Miss Stone, the plaintiff, was standing on a public road adjacent to a cricket ground operated by a local club. The cricket pitch was situated such that the striker's crease was approximately 100 yards from where she stood. The ground had a high perimeter barrier that stood about 17 feet above road level. On the day in question, a batsman hit a ball with unusual force; it cleared the protective barrier and struck Miss Stone, causing injury. Evidence showed that, over roughly 30 years, balls had very infrequently been hit out of the ground toward the road—about six occasions in total—and no person had previously been struck. The road itself was not heavily trafficked, and pedestrian use was modest. Miss Stone sued the club and a committee member (Bolton) in negligence and private nuisance. The trial judge found for the defendants (no negligence and no nuisance). The Court of Appeal reversed, holding the defendants liable. The House of Lords allowed the defendants' appeal, restoring the trial judgment and dismissing the action.
Whether the defendants breached their duty of care by failing to take additional precautions against a cricket ball leaving the ground and injuring a passerby when such an event was foreseeable but exceedingly rare; and whether the occasional escape of cricket balls constituted an actionable private nuisance.
A defendant breaches the duty of care only if a reasonable person in the defendant's position would have taken further precautions in light of the risk. Foreseeability of harm is necessary but not sufficient; the probability of harm must be more than a remote possibility. In assessing breach, courts weigh: (1) the likelihood of harm, (2) the gravity of the potential harm, (3) the burden and practicality of additional precautions, and (4) the social utility of the activity. In private nuisance, liability arises where the defendant's use of land unreasonably interferes with the claimant's use or enjoyment, which generally requires a pattern or frequency of interference rather than isolated or extremely infrequent incidents.
No negligence and no nuisance. Although it was foreseeable that a ball might, on rare occasions, leave the ground, the risk was so small that a reasonable person would not have taken additional precautions. The occasional and very infrequent escape of balls did not amount to an unreasonable use of land and so was not an actionable nuisance.
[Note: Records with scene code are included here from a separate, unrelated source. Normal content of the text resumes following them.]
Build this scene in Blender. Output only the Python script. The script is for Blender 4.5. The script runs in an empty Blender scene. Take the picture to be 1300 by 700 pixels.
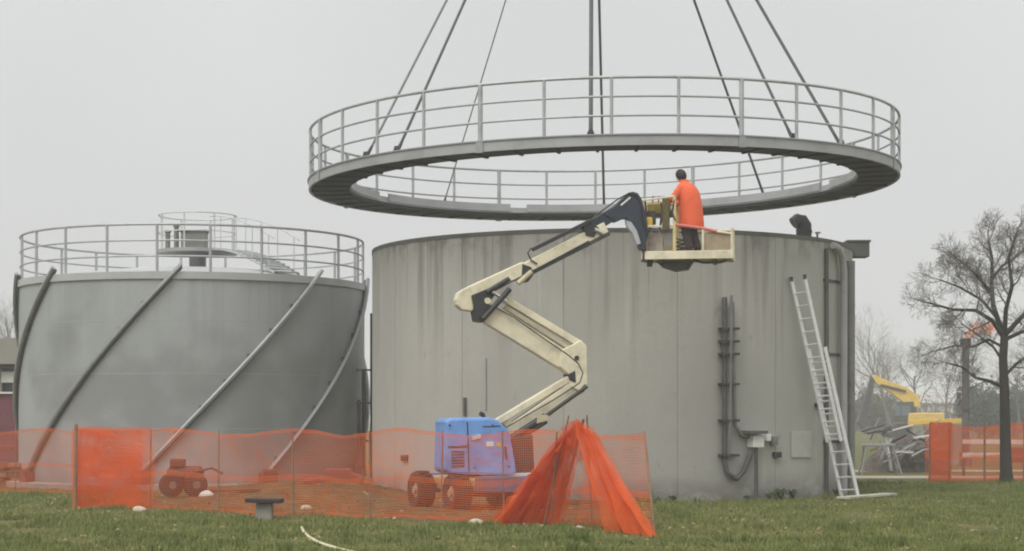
import bpy, math, random
import numpy as np
from mathutils import Vector, Matrix, noise as mnoise

R = math.radians
random.seed(7)
scene = bpy.context.scene
col = scene.collection

# ------------------------------------------------------------------ camera
CAM_H = 1.73
FPX = 2300.0           # focal length in photo pixels (photo is 1300 wide)
HOR = 530.0            # horizon row in the photo
cam = bpy.data.cameras.new('camera')
cam.sensor_width = 36.0
cam.lens = 36.0 * FPX / 1300.0
cam.shift_y = (HOR - 350.0) / 1300.0
cam.clip_start = 0.5
cam.clip_end = 6000
camo = bpy.data.objects.new('camera', cam)
camo.location = (0, 0, CAM_H)
camo.rotation_euler = (R(90), 0, 0)
col.objects.link(camo)
scene.camera = camo

# ------------------------------------------------------------------ overcast daylight
SUN_EL, SUN_AZ = R(52), R(212)      # behind the camera, a little to the left (azimuth clockwise from +Y)
w = bpy.data.worlds.new('World')
scene.world = w
w.use_nodes = True
nt = w.node_tree
nt.nodes.clear()
out = nt.nodes.new('ShaderNodeOutputWorld')
bg = nt.nodes.new('ShaderNodeBackground')
bg.inputs['Strength'].default_value = 0.10
sky = nt.nodes.new('ShaderNodeTexSky')
sky.sky_type = 'NISHITA'
sky.sun_disc = False
sky.sun_elevation = SUN_EL
sky.sun_rotation = SUN_AZ
sky.dust_density = 8.0
sky.air_density = 1.0
hs = nt.nodes.new('ShaderNodeHueSaturation')
hs.inputs['Saturation'].default_value = 0.10
# the cloud deck: even grey, brighter overhead, with faint broad structure
tc = nt.nodes.new('ShaderNodeTexCoord')
sep = nt.nodes.new('ShaderNodeSeparateXYZ')
ramp = nt.nodes.new('ShaderNodeValToRGB')
ramp.color_ramp.elements[0].position = 0.0
ramp.color_ramp.elements[0].color = (0.645, 0.655, 0.66, 1)
ramp.color_ramp.elements[1].position = 1.0
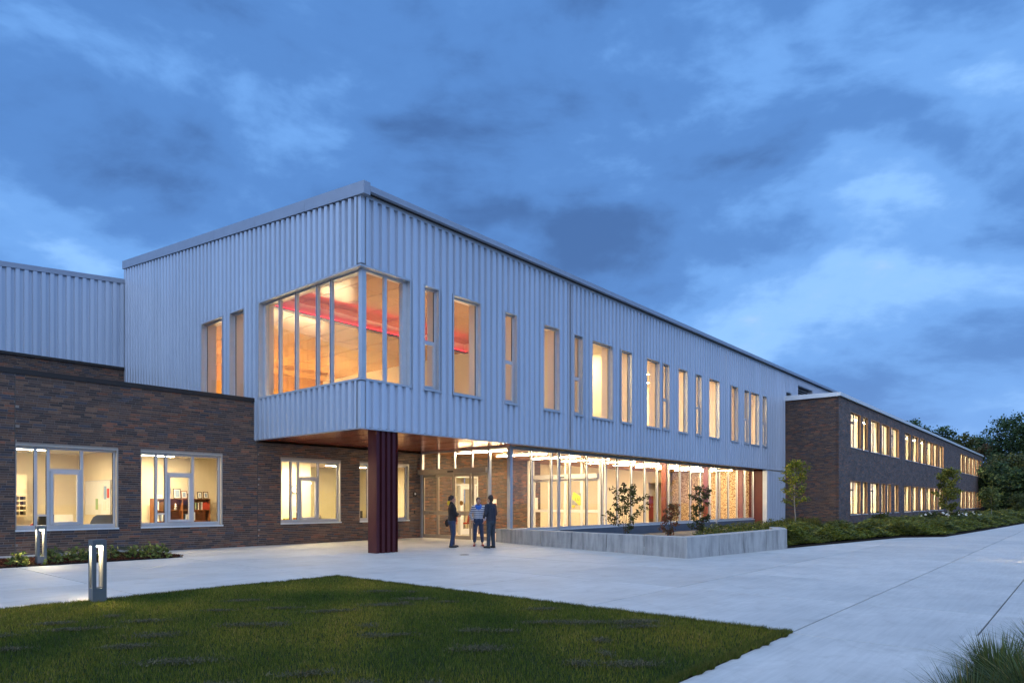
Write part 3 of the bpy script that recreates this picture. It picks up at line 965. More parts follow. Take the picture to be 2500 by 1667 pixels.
# punched windows
def metal_window(face, u0, u1, split, z0=CZ0, z1=CZ1):
    w = 0.045
    mb = MB()
    face.box(mb, u0, u0 + w, -0.105, 0.14, z0, z1); face.box(mb, u1 - w, u1, -0.105, 0.14, z0, z1)
    face.box(mb, u0 + w, u1 - w, -0.105, 0.14, z1 - w, z1); face.box(mb, u0 + w, u1 - w, -0.10, 0.14, z0, z0 + w)
    win = mb.build('window', 'silver_trim', metal)
    a, b, c, e2 = u0 + w, u1 - w, z0 + w, z1 - w
    fm = MB(); k = 0.055
    face.box(fm, a, a + 0.02, 0.06, 0.125, c, e2); face.box(fm, b - k, b, 0.06, 0.125, c, e2); face.box(fm, a + 0.02, b - k, 0.06, 0.125, c, c + k); face.box(fm, a + 0.02, b - k, 0.06, 0.125, e2 - k, e2)
    zm = 6.62
    if split: face.box(fm, a + 0.02, b - k, 0.055, 0.125, zm - 0.04, zm + 0.04)
    fm.build('frame', 'aluminium', win)
    if split:
        sm = MB(); s0, s1, q0, q1 = a + 0.02, b - k, c + k, zm - 0.04; t2 = 0.05
        face.box(sm, s0, s0 + 0.02, 0.04, 0.12, q0, q1); face.box(sm, s1 - t2, s1, 0.04, 0.12, q0, q1); face.box(sm, s0 + 0.02, s1 - t2, 0.04, 0.12, q0, q0 + t2); face.box(sm, s0 + 0.02, s1 - t2, 0.04, 0.12, q1 - t2, q1)
        sm.build('sash', 'aluminium', win)
        pane(face, a, b, c, zm, 0.09, win); pane(face, a, b, zm, e2, 0.09, win)
    else:
        pane(face, a, b, c, e2, 0.09, win)
    gk = MB(); face.box(gk, b - k - 0.015, b - k, 0.085, 0.105, c + k, e2 - k); gk.build('gasket', 'dark_gasket', win)
    sl = MB(); face.box(sl, u0 - 0.01, u1 + 0.03, -0.14, -0.106, z0 - 0.035, z0 + 0.012); sl.build('sill', 'silver_trim', win)
for a, b, k in fwin: metal_window(FF, a, b, k)
for a, b in swin: metal_window(FS, a, b, 0)
# glazed corner
w = 0.05
mb = MB()
mb.box(-0.085, 0.30, 5.61, 5.66, CZ0, CZ1); mb.box(1.77, 1.82, -0.085, 0.30, CZ0, CZ1)
mb.prism([(-0.085, -0.085), (1.77, -0.085), (1.77, 0.30), (0.30, 0.30), (0.30, 5.61), (-0.085, 5.61)], CZ1 - 0.05, CZ1)
mb.prism([(-0.10, -0.10), (1.83, -0.10), (1.83, 0.30), (0.30, 0.30), (0.30, 5.67), (-0.10, 5.67)], CZ0 - 0.03, CZ0 + 0.03)
cw = mb.build('corner_window', 'silver_trim', metal)
fm = MB()
z0, z1 = CZ0 + 0.03, CZ1 - 0.05
fm.box(0.08, 0.24, 0.08, 0.24, z0, z1)
for y in (1.66, 2.41, 3.61, 4.61): fm.box(0.09, 0.20, y - 0.045, y + 0.045, z0, z1)
fm.box(0.09, 0.20, 5.49, 5.61, z0, z1)
for x in (0.965,): fm.box(x - 0.045, x + 0.045, 0.09, 0.20, z0, z1)
fm.box(1.62, 1.77, 0.09, 0.20, z0, z1)
for (a, b) in ((0.24, 1.615), (1.705, 2.365), (2.455, 3.565), (3.655, 4.565), (4.655, 5.49)):
    fm.box(0.10, 0.19, a, b, z0, z0 + 0.04); fm.box(0.10, 0.19, a, b, z1 - 0.05, z1)
for (a, b) in ((0.24, 0.92), (1.01, 1.62)):
    fm.box(a, b, 0.10, 0.19, z0, z0 + 0.04); fm.box(a, b, 0.10, 0.19, z1 - 0.05, z1)
fm.build('frame', 'aluminium', cw)
for a, b in ((0.24, 1.615), (1.705, 2.365), (2.455, 3.565), (3.655, 4.565), (4.655, 5.49)): pane(Face('X', 0), a, b, z0, z1, 0.14, cw)
for a, b in ((0.24, 0.92), (1.01, 1.62)): pane(FF, a, b, z0, z1, 0.14, cw)
gk = MB()
for y in (1.66, 2.41, 3.61, 4.61): gk.box(0.085, 0.205, y - 0.012, y + 0.012, z0, z1)
gk.build('gasket', 'dark_gasket', cw)
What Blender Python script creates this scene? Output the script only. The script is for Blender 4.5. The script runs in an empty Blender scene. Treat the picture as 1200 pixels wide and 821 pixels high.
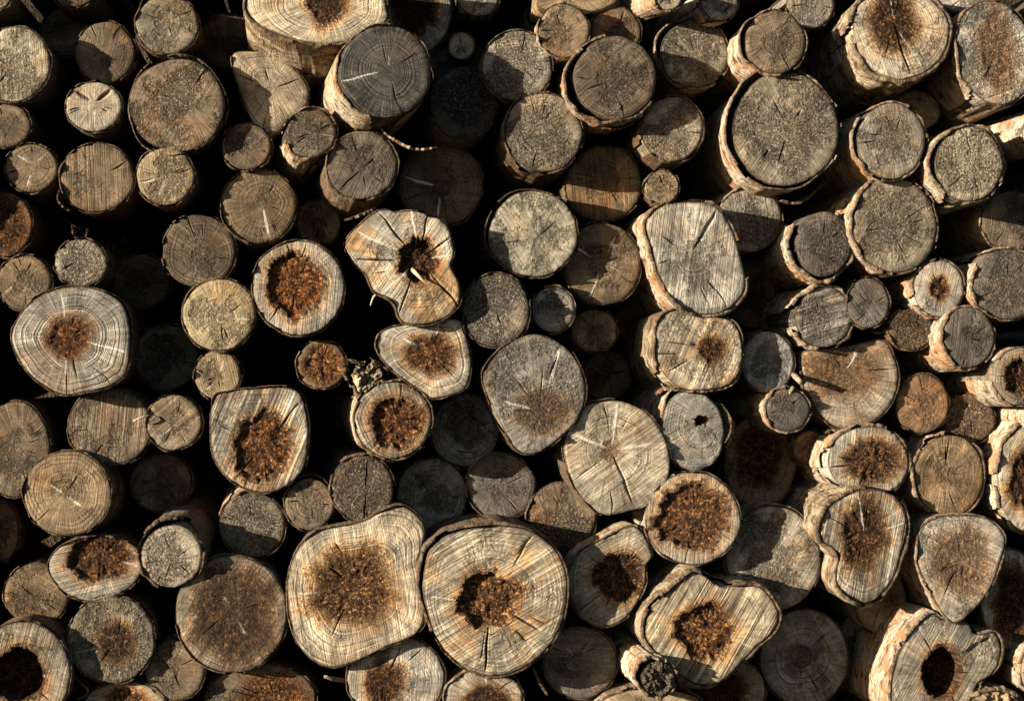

The House of Lords emphasized that breach cannot be established by foreseeability alone; the court must examine the degree of probability that harm would occur. Here, the evidence of only about six balls clearing the boundary over some three decades, with no prior injuries, demonstrated a risk that was very small. The defendants had already taken reasonable precautions by erecting a substantial barrier approximately 17 feet above road level and by situating the pitch a considerable distance from the road. The road was not particularly busy, further reducing the probability that any escaped ball would strike a passerby. Weighing these factors, the Lords concluded that a reasonable person would not have considered further precautions necessary. While the potential harm from a cricket ball striking a person could be serious, the combination of low probability, prior experience without mishap, and the social utility of playing cricket meant the residual risk did not trigger a duty to do more. As to nuisance, the court held that such sporadic and rare incidents did not constitute a continuous or frequent interference with the use and enjoyment of neighboring land or the highway; therefore, no nuisance was established.
Bolton v Stone frames breach as a function of risk assessment, embedding probability into the duty analysis. It instructs that liability does not attach for every foreseeable harm; the risk must be sufficiently likely to warrant additional precautions. The case also draws a line between negligence and nuisance: occasional, isolated escapes are typically insufficient for nuisance. For students, it is a core authority on balancing risk, cost, and social utility, and it provides a counterpoint to cases where small risks nonetheless require simple, inexpensive precautions (e.g., Wagon Mound (No. 2)) or where frequent escapes change the analysis (e.g., Miller v Jackson).
Bolton v Stone teaches that negligence law is not triggered by every imaginable mishap. Even when harm is foreseeable in the abstract, breach depends on whether a reasonable person would treat the risk as sufficiently probable and serious to justify further precautions, considering the costs and practicalities of those measures and the social value of the activity.